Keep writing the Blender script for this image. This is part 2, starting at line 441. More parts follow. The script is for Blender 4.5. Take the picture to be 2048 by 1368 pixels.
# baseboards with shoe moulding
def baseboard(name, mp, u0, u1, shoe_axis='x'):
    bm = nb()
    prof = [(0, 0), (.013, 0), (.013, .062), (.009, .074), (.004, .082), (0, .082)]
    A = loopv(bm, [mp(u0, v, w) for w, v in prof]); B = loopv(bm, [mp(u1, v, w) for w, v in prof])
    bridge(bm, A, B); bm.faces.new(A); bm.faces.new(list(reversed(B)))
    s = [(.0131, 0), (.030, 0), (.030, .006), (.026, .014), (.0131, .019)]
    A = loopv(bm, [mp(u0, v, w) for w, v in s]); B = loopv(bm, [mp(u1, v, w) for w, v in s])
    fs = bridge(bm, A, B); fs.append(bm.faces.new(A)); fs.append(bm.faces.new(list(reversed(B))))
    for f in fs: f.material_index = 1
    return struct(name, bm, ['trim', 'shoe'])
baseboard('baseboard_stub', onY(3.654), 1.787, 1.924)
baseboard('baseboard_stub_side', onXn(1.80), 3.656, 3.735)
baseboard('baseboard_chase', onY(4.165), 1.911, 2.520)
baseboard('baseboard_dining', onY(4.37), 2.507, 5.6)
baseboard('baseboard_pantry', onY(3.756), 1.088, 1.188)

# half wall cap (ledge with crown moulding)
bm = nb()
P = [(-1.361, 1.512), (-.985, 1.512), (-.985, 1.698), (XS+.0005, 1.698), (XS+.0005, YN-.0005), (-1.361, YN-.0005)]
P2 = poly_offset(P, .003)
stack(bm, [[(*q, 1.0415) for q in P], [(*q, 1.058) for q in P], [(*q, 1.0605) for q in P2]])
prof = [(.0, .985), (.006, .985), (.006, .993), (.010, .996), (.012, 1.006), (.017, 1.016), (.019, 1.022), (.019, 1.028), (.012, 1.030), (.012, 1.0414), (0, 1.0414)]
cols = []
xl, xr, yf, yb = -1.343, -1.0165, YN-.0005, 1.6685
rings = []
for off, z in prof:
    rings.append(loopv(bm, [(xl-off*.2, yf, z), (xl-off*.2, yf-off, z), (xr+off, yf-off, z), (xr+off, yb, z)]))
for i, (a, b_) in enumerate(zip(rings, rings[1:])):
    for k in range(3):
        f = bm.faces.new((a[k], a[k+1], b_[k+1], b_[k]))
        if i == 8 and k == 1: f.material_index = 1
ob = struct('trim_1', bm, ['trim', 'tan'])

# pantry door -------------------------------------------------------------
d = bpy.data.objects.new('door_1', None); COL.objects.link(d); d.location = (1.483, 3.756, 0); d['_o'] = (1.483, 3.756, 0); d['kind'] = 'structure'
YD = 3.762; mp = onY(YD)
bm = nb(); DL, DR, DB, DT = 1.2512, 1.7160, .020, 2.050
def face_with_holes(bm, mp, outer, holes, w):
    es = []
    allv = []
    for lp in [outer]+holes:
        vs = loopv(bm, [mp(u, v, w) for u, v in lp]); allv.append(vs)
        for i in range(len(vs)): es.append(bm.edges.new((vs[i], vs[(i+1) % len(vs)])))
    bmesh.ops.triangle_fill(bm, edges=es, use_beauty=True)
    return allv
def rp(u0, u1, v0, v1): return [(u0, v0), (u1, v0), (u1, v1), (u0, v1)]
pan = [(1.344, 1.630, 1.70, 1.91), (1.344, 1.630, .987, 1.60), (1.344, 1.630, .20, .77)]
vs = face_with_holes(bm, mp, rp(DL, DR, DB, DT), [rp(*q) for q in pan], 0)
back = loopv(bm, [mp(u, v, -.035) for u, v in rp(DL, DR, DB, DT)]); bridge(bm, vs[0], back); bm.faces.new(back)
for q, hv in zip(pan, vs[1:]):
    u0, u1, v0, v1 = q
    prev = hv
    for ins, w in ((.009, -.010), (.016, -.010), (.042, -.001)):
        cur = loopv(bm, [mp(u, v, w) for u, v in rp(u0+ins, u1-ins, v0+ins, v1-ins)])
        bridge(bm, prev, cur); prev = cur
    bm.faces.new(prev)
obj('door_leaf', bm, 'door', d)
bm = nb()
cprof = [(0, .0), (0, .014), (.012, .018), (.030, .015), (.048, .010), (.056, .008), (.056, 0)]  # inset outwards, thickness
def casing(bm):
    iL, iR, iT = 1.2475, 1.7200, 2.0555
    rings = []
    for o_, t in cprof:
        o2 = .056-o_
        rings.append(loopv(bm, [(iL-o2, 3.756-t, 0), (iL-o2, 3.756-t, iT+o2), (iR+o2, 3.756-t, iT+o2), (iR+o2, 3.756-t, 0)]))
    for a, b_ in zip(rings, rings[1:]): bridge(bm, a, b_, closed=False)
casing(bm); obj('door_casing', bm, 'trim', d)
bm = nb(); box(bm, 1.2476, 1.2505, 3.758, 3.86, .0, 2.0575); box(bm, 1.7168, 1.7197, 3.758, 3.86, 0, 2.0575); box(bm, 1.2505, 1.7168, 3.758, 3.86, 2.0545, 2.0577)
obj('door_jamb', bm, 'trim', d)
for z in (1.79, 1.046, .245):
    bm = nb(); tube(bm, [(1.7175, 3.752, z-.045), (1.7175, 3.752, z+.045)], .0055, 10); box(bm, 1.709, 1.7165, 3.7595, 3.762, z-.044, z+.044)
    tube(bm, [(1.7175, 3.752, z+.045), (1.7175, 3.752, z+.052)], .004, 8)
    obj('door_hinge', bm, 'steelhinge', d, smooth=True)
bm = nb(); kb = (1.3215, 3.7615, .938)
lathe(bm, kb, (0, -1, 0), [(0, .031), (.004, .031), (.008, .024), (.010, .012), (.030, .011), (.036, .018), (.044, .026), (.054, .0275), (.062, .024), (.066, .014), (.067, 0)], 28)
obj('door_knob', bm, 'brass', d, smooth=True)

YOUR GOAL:
Retype all of the data shown above, word for word.

RESULT OF THE EXERCISE:
Keep writing the Blender script for this image. This is part 2, starting at line 441. More parts follow. The script is for Blender 4.5. Take the picture to be 2048 by 1368 pixels.
# baseboards with shoe moulding
def baseboard(name, mp, u0, u1, shoe_axis='x'):
    bm = nb()
    prof = [(0, 0), (.013, 0), (.013, .062), (.009, .074), (.004, .082), (0, .082)]
    A = loopv(bm, [mp(u0, v, w) for w, v in prof]); B = loopv(bm, [mp(u1, v, w) for w, v in prof])
    bridge(bm, A, B); bm.faces.new(A); bm.faces.new(list(reversed(B)))
    s = [(.0131, 0), (.030, 0), (.030, .006), (.026, .014), (.0131, .019)]
    A = loopv(bm, [mp(u0, v, w) for w, v in s]); B = loopv(bm, [mp(u1, v, w) for w, v in s])
    fs = bridge(bm, A, B); fs.append(bm.faces.new(A)); fs.append(bm.faces.new(list(reversed(B))))
    for f in fs: f.material_index = 1
    return struct(name, bm, ['trim', 'shoe'])
baseboard('baseboard_stub', onY(3.654), 1.787, 1.924)
baseboard('baseboard_stub_side', onXn(1.80), 3.656, 3.735)
baseboard('baseboard_chase', onY(4.165), 1.911, 2.520)
baseboard('baseboard_dining', onY(4.37), 2.507, 5.6)
baseboard('baseboard_pantry', onY(3.756), 1.088, 1.188)

# half wall cap (ledge with crown moulding)
bm = nb()
P = [(-1.361, 1.512), (-.985, 1.512), (-.985, 1.698), (XS+.0005, 1.698), (XS+.0005, YN-.0005), (-1.361, YN-.0005)]
P2 = poly_offset(P, .003)
stack(bm, [[(*q, 1.0415) for q in P], [(*q, 1.058) for q in P], [(*q, 1.0605) for q in P2]])
prof = [(.0, .985), (.006, .985), (.006, .993), (.010, .996), (.012, 1.006), (.017, 1.016), (.019, 1.022), (.019, 1.028), (.012, 1.030), (.012, 1.0414), (0, 1.0414)]
cols = []
xl, xr, yf, yb = -1.343, -1.0165, YN-.0005, 1.6685
rings = []
for off, z in prof:
    rings.append(loopv(bm, [(xl-off*.2, yf, z), (xl-off*.2, yf-off, z), (xr+off, yf-off, z), (xr+off, yb, z)]))
for i, (a, b_) in enumerate(zip(rings, rings[1:])):
    for k in range(3):
        f = bm.faces.new((a[k], a[k+1], b_[k+1], b_[k]))
        if i == 8 and k == 1: f.material_index = 1
ob = struct('trim_1', bm, ['trim', 'tan'])

# pantry door -------------------------------------------------------------
d = bpy.data.objects.new('door_1', None); COL.objects.link(d); d.location = (1.483, 3.756, 0); d['_o'] = (1.483, 3.756, 0); d['kind'] = 'structure'
YD = 3.762; mp = onY(YD)
bm = nb(); DL, DR, DB, DT = 1.2512, 1.7160, .020, 2.050
def face_with_holes(bm, mp, outer, holes, w):
    es = []
    allv = []
    for lp in [outer]+holes:
        vs = loopv(bm, [mp(u, v, w) for u, v in lp]); allv.append(vs)
        for i in range(len(vs)): es.append(bm.edges.new((vs[i], vs[(i+1) % len(vs)])))
    bmesh.ops.triangle_fill(bm, edges=es, use_beauty=True)
    return allv
def rp(u0, u1, v0, v1): return [(u0, v0), (u1, v0), (u1, v1), (u0, v1)]
pan = [(1.344, 1.630, 1.70, 1.91), (1.344, 1.630, .987, 1.60), (1.344, 1.630, .20, .77)]
vs = face_with_holes(bm, mp, rp(DL, DR, DB, DT), [rp(*q) for q in pan], 0)
back = loopv(bm, [mp(u, v, -.035) for u, v in rp(DL, DR, DB, DT)]); bridge(bm, vs[0], back); bm.faces.new(back)
for q, hv in zip(pan, vs[1:]):
    u0, u1, v0, v1 = q
    prev = hv
    for ins, w in ((.009, -.010), (.016, -.010), (.042, -.001)):
        cur = loopv(bm, [mp(u, v, w) for u, v in rp(u0+ins, u1-ins, v0+ins, v1-ins)])
        bridge(bm, prev, cur); prev = cur
    bm.faces.new(prev)
obj('door_leaf', bm, 'door', d)
bm = nb()
cprof = [(0, .0), (0, .014), (.012, .018), (.030, .015), (.048, .010), (.056, .008), (.056, 0)]  # inset outwards, thickness
def casing(bm):
    iL, iR, iT = 1.2475, 1.7200, 2.0555
    rings = []
    for o_, t in cprof:
        o2 = .056-o_
        rings.append(loopv(bm, [(iL-o2, 3.756-t, 0), (iL-o2, 3.756-t, iT+o2), (iR+o2, 3.756-t, iT+o2), (iR+o2, 3.756-t, 0)]))
    for a, b_ in zip(rings, rings[1:]): bridge(bm, a, b_, closed=False)
casing(bm); obj('door_casing', bm, 'trim', d)
bm = nb(); box(bm, 1.2476, 1.2505, 3.758, 3.86, .0, 2.0575); box(bm, 1.7168, 1.7197, 3.758, 3.86, 0, 2.0575); box(bm, 1.2505, 1.7168, 3.758, 3.86, 2.0545, 2.0577)
obj('door_jamb', bm, 'trim', d)
for z in (1.79, 1.046, .245):
    bm = nb(); tube(bm, [(1.7175, 3.752, z-.045), (1.7175, 3.752, z+.045)], .0055, 10); box(bm, 1.709, 1.7165, 3.7595, 3.762, z-.044, z+.044)
    tube(bm, [(1.7175, 3.752, z+.045), (1.7175, 3.752, z+.052)], .004, 8)
    obj('door_hinge', bm, 'steelhinge', d, smooth=True)
bm = nb(); kb = (1.3215, 3.7615, .938)
lathe(bm, kb, (0, -1, 0), [(0, .031), (.004, .031), (.008, .024), (.010, .012), (.030, .011), (.036, .018), (.044, .026), (.054, .0275), (.062, .024), (.066, .014), (.067, 0)], 28)
obj('door_knob', bm, 'brass', d, smooth=True)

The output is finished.